The Data Dump: A 6-Month Deep Dive into Muizzu’s City Council
355 documents, MVR 47 million, and a pattern of red flags. I’m making the files public.
For months, a folder of 355 documents has been sitting on my laptop. They date back to a specific six-month window in 2022—February to August—when President Dr. Mohamed Muizzu was the Mayor of Malé. Today, I thought I would release them all. So I am doing it. Here it is:
In investigative journalism, you often look for the “smoking gun.” But sometimes, corruption isn’t a single explosion; it’s a slow, steady leak.It is a pattern of small, bureaucratic maneuvers that, when stitched together, reveal a machine built for purposes other than public service.
For quite some time, I have been analyzing a cache of internal agreements, memos, and bid evaluation reports from the Malé City Council, dated specifically between February 13 and August 14, 2022.
These documents cover a total expenditure of MVR 47,223,029.00.
After cross-referencing contracts, comparing vendor awards,and scrutinizing the timing of payments, my analysis suggests that approximately MVR 14,093,015.00, nearly 30% of the total, is tied to transactions raising serious red flags.
These documents paint a picture of how the City Council may have been maneuvered to serve political ambitions, funded by the public purse.
The Mechanics of the Operation
The memos suggest a centralized operation where procedural safeguards were bypassed with alarming regularity. Orders coming directly from the mayor’s bureau. Key figures, including the former Secretary General of the Council—now the Managing Director of WAMCO, Mujtaba Jaleel—appear frequently in the approval chains of these questionable decisions.
Here are my observations on how the “Data Dump” reveals how the money moved on.
1. Contract Splitting
The most common red flag in public procurement is “splitting”, breaking a large contract into smaller chunks to keep them below the financial threshold that requires a public tender or stricter board approval.
One example is that the documents show this was done repeatedly with catering.
The Athamana Event: A single event saw its catering split into multiple contracts. Gourmet Fine Dine Super Food was awarded MVR 816,200.00 (Agr 293) and then a second contract for MVR 230,200.00 (Agr 294) for the same distribution event1.
Lunch vs. Dinner: For the same event on July 6th and 7th, the Council issued separate contracts to Saifodhu. One agreement was for lunch (MVR 139,920) and another for dinner (MVR 349,800)2.
By fragmenting these expenses, millions flowed to vendors without the scrutiny a single MVR 1 million+ tender would invite.
2. Price Paradox: The “Sound Squad” Case
Perhaps the most glaring anomaly involves Sound Squad Pvt Ltd.
On August 24, 2022, the company was awarded MVR 700,000.00 for sound and lighting for the Madhaha and Quran Mubaaraathu (Agr 316)3.
Just one week later, on August 31, 2022, a second agreement (Agr 322) was signed with the same company for the same event—but this time the price was MVR 318,000.00.
Why did the price of the same service drop by MVR 382,000 in seven days?
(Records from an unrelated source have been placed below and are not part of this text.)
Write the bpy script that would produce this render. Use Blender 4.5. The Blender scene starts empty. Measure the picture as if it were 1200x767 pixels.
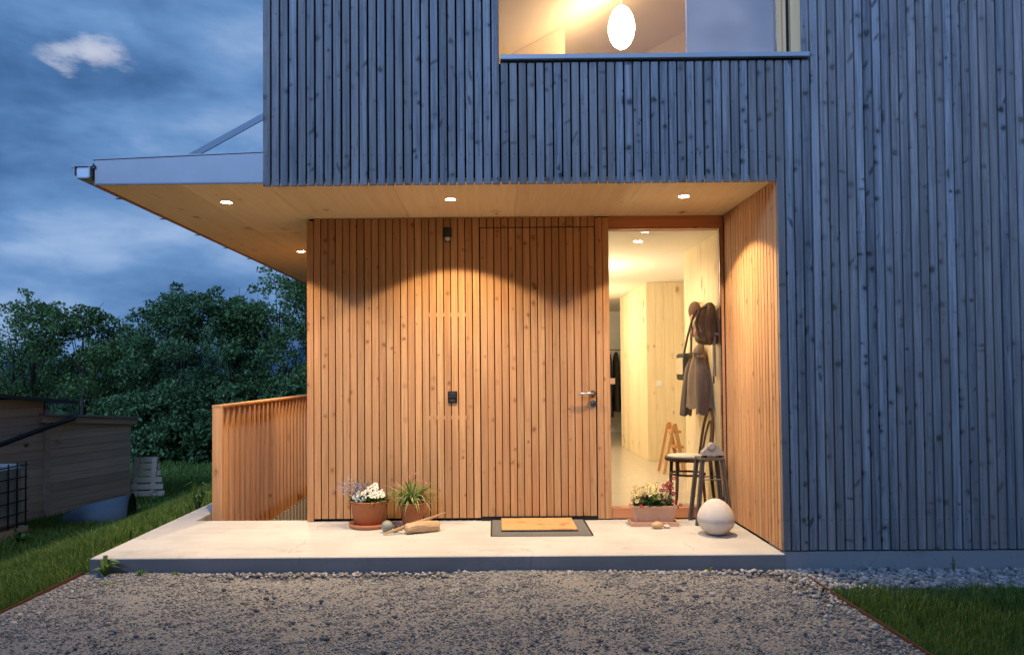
import bpy, bmesh, math, random
import numpy as np
from mathutils import Vector, Matrix
rnd = random.Random(7)
C = bpy.context.scene
COL = C.collection
PI = math.pi

# ------------------------------------------------------------------ camera
cam_d = bpy.data.cameras.new('camera'); cam = bpy.data.objects.new('camera', cam_d); COL.objects.link(cam)
cam_d.sensor_fit = 'HORIZONTAL'; cam_d.sensor_width = 36; cam_d.lens = 25.2
cam_d.shift_x = 0.0207; cam_d.shift_y = 0.0273
cam_d.clip_start = 0.05; cam_d.clip_end = 4000
R_ = Vector((0.999953, 0.005461, -0.008033)); F_ = Vector((-0.00527, 0.999707, 0.023625)); U_ = Vector((0.00816, -0.023582, 0.999689))
M = Matrix((R_, U_, -F_)).transposed().to_4x4(); M.translation = (0, 0, 1.23)
cam.matrix_world = M
C.camera = cam
C.view_settings.view_transform = 'Standard'; C.view_settings.look = 'None'
C.view_settings.exposure = 0.0; C.view_settings.gamma = 1.0
C.render.engine = 'CYCLES'
C.cycles.use_denoising = True
C.cycles.max_bounces = 8; C.cycles.diffuse_bounces = 5; C.cycles.transparent_max_bounces = 16
C.cycles.sample_clamp_indirect = 4.0
C.cycles.caustics_reflective = False; C.cycles.caustics_refractive = False

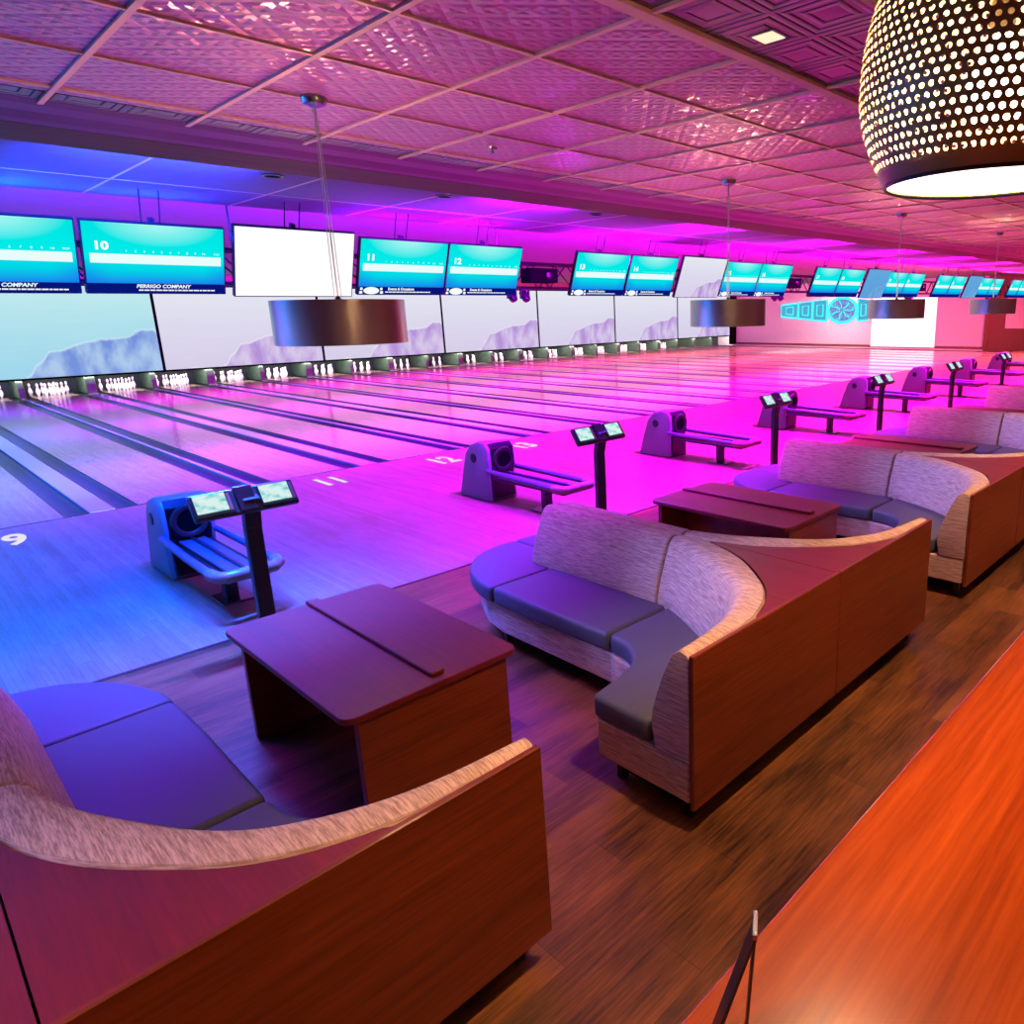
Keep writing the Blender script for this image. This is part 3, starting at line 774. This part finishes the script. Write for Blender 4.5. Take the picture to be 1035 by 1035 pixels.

Or conversely, why was the first contract inflated by over 100%? The documents offer no justification for this discrepancy.
3. The “Jack of All Trades” Vendors
Preferential treatment appears evident in the Council’s reliance on specific vendors for wildly different services.
Tonic Live Studio, typically an AV/Events company, was handed a MVR 773,800.00 contract for “WDC Live Setup” (Agr 265).
Yet, the same company was also awarded a MVR 450,000.00 contract to supply 20 computer systems (Agr 287).
When a music studio is winning IT hardware supply contracts, it suggests the vendor is being chosen for who they are, not what they can arguably do best.
4. The Consultant Army
Between July and August 2022,the Council locked in a cluster of long-term consultants.
Five separate individuals were given 1-2 year contract extensions in quick succession.
Their monthly rates ranged from MVR 25,000 to MVR 35,000, totalling millions in committed future spending.
These “consultants”—covering areas from urban planning to management to copywriting—were locked into the payroll just as the mayor’s political profile was expanding.
These are few examples.
The Data Dump: Your Turn
The total monetary value of the red flags I have identified is MVR 14 million, but I believe this is just the tip of the iceberg. There are more.
I am releasing the full dataset, 355 documents, including bid evaluation reports, signed agreements, and internal memos.
I want you to look through them. I want other journalists, auditors, and the public to do the math. And this is why the Auditor General’s Office should audit the City Council thoroughly.